Double Core-Shell Semiconducting Molecular Chain Halogen-Bridged Metal Complexes with Ohmic Contact Heterojunctions.

The fabrication of heterostructures from low-dimensional materials is very challenging, particularly the creation of low-dimensional heterojunctions that can be characterized at an atomic resolution. In a previous work, a two-dimensional (2D) heterostructure made from halogen-bridged metal complexes (MX-Chains), [Ni(chxn)Br]Br (chxn = 1,2-diaminocyclohexane) and [Pd(chxn)Br]Br, has been synthesized, and the nature of the electronically 1D heterojunction at an atomic resolution was revealed. In the work reported here, we have successfully fabricated double core-shell crystals (Ni-Pd-Ni) from these MX-Chains, using a stepwise electrochemical epitaxial method.

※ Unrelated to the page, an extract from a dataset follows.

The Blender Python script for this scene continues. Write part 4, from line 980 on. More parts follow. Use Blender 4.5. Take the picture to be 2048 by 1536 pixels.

Upon cleavage of the heterostructure along the van der Waals layers, a double heterojunction surface is observed. The MX-Chains are aligned in the heterostructure and exhibit anisotropic optical properties based on their 1D electronic systems, as measured using UV-vis-NIR polarized reflectance microscopy. Current-voltage curves at different temperatures are recorded using three probes attached to different areas of the heterostructure and reveal the presence of ohmic conduction through the double 1D heterojunctions. The ohmic contact between the two types of MX-Chains arises from the atomic-scale connection of the MX-Chains at the heterojunction. This work represents the first example of a molecule-based heterostructure that has electronic conductivity and demonstrates electrical conduction through a 1D heterojunction.